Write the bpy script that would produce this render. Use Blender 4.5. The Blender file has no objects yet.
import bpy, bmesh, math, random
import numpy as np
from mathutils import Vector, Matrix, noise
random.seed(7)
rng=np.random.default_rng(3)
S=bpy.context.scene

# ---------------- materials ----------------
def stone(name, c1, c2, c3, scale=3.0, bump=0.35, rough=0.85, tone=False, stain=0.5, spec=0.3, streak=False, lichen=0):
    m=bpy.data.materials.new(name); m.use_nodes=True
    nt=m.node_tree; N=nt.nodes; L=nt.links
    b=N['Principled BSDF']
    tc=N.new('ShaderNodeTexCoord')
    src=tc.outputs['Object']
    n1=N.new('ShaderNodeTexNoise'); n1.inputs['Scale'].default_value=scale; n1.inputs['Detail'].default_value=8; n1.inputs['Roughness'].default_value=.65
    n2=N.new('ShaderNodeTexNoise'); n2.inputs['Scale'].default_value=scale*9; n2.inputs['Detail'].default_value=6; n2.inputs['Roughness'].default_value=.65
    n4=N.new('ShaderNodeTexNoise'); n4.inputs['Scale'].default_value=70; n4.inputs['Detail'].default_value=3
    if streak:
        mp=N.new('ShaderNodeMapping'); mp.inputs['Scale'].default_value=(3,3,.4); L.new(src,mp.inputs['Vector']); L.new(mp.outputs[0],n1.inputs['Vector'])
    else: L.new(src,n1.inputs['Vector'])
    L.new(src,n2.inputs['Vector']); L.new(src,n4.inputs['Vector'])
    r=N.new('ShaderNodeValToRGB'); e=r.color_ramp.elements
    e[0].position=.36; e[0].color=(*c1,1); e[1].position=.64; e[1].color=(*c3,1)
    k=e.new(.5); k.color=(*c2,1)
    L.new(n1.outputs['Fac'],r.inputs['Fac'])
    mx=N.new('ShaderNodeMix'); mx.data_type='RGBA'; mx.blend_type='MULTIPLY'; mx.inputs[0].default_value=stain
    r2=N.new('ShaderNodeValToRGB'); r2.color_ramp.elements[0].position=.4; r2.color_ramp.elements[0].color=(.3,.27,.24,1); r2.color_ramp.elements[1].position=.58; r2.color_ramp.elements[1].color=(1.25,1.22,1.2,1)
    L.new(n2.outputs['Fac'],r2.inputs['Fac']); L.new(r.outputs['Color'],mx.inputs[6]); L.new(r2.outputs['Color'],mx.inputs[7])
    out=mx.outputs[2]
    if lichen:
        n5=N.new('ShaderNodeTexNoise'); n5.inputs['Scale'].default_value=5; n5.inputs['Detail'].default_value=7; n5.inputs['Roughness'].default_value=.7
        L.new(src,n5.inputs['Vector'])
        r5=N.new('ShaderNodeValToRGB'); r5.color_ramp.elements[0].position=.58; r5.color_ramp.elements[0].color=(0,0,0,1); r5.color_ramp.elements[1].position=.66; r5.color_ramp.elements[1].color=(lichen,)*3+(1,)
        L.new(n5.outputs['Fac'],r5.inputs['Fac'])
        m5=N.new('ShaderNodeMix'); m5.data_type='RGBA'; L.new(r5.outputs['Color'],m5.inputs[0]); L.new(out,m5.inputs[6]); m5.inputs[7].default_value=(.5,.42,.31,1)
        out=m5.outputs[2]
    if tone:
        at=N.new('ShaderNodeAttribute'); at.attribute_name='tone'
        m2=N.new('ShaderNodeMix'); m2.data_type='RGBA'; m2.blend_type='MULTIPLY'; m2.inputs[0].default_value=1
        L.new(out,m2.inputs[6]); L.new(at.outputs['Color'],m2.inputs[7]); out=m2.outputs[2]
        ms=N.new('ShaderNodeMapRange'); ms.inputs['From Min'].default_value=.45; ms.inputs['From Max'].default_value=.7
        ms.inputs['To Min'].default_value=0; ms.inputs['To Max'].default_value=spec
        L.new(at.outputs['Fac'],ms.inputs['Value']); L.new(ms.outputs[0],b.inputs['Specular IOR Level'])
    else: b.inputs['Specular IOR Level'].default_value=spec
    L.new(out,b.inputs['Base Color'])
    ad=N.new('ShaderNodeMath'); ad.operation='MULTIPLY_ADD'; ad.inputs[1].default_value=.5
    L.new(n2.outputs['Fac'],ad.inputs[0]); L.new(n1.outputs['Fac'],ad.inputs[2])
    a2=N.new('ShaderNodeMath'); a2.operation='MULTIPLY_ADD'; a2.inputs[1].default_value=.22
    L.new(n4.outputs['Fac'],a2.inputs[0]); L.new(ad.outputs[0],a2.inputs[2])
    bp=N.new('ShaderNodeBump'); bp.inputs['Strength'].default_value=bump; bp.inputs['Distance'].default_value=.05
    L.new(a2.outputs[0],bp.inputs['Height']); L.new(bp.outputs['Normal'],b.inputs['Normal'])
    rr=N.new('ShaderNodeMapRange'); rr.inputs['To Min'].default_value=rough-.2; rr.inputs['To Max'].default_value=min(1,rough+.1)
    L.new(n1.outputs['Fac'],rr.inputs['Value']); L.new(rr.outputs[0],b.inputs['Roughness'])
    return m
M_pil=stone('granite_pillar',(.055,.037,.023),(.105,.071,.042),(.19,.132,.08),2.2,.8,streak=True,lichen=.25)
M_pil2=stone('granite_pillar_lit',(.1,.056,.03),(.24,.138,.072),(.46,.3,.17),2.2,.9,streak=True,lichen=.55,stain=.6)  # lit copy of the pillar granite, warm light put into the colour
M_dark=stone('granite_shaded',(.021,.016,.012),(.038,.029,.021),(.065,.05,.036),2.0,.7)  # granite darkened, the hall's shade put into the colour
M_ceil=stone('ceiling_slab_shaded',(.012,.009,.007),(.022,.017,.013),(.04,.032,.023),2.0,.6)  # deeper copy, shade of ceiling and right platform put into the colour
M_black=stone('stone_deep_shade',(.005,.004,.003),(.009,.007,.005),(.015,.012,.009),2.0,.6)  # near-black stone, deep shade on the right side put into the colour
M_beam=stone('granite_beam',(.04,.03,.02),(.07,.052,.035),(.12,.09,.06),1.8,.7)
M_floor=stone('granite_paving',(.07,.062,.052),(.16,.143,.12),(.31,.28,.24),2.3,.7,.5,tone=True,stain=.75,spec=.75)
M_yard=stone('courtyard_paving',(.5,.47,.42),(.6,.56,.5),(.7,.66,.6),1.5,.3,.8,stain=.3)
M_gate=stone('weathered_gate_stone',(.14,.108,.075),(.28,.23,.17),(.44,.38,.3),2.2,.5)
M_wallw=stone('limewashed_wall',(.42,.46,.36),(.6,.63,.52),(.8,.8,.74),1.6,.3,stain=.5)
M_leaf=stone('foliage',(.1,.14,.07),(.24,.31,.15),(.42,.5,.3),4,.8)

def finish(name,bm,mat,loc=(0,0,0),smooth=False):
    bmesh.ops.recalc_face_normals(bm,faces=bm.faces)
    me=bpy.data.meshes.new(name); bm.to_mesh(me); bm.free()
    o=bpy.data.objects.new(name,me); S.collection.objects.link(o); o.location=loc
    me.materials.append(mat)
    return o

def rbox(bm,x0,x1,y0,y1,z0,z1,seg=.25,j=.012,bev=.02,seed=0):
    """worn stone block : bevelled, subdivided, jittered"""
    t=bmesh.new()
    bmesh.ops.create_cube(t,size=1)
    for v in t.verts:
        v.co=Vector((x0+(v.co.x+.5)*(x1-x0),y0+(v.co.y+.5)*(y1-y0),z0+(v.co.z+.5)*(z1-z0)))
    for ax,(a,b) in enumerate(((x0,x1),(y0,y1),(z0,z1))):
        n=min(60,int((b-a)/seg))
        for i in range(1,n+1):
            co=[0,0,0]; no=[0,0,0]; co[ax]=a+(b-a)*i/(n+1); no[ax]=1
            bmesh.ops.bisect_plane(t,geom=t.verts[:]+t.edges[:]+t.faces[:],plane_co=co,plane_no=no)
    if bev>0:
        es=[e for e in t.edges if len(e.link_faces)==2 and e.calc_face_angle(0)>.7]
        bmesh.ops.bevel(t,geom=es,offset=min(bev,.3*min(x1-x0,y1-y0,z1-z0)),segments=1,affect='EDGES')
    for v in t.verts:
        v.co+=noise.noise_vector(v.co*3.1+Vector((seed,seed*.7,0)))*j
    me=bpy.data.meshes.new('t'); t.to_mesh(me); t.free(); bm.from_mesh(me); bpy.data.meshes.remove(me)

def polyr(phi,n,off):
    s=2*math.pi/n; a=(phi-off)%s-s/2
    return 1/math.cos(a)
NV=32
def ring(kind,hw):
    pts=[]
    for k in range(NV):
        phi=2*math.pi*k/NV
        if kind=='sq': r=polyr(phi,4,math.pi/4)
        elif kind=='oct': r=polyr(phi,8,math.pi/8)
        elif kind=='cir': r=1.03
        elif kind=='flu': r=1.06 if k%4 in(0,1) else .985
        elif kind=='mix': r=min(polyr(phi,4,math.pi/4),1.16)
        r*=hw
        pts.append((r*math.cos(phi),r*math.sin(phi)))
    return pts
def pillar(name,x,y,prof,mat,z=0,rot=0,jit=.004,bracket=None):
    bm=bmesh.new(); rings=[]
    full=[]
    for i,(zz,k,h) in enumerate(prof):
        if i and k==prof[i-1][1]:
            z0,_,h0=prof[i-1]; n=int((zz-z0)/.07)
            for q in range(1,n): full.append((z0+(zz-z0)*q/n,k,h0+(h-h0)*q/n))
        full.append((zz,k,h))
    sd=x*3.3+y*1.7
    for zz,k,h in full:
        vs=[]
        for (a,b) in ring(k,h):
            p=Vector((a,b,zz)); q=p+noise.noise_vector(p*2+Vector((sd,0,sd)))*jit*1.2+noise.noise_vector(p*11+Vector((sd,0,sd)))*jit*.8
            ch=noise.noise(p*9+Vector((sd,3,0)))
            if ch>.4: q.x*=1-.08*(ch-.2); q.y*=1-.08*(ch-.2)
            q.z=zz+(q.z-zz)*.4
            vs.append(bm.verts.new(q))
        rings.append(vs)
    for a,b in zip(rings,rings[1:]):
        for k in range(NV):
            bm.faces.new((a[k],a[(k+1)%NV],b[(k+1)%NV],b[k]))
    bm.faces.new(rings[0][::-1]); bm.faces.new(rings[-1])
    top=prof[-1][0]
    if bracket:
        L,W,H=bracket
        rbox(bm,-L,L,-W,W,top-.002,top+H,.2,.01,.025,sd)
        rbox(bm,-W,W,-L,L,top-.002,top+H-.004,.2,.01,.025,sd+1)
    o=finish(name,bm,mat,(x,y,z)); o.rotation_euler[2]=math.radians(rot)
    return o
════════
**Stated task:** Can you write out the lines above, from the first one through the one containing "S=bpy.context.scene", exactly as they appear and nothing more?

**Complete output:**
Write the bpy script that would produce this render. Use Blender 4.5. The Blender file has no objects yet.
import bpy, bmesh, math, random
import numpy as np
from mathutils import Vector, Matrix, noise
random.seed(7)
rng=np.random.default_rng(3)
S=bpy.context.scene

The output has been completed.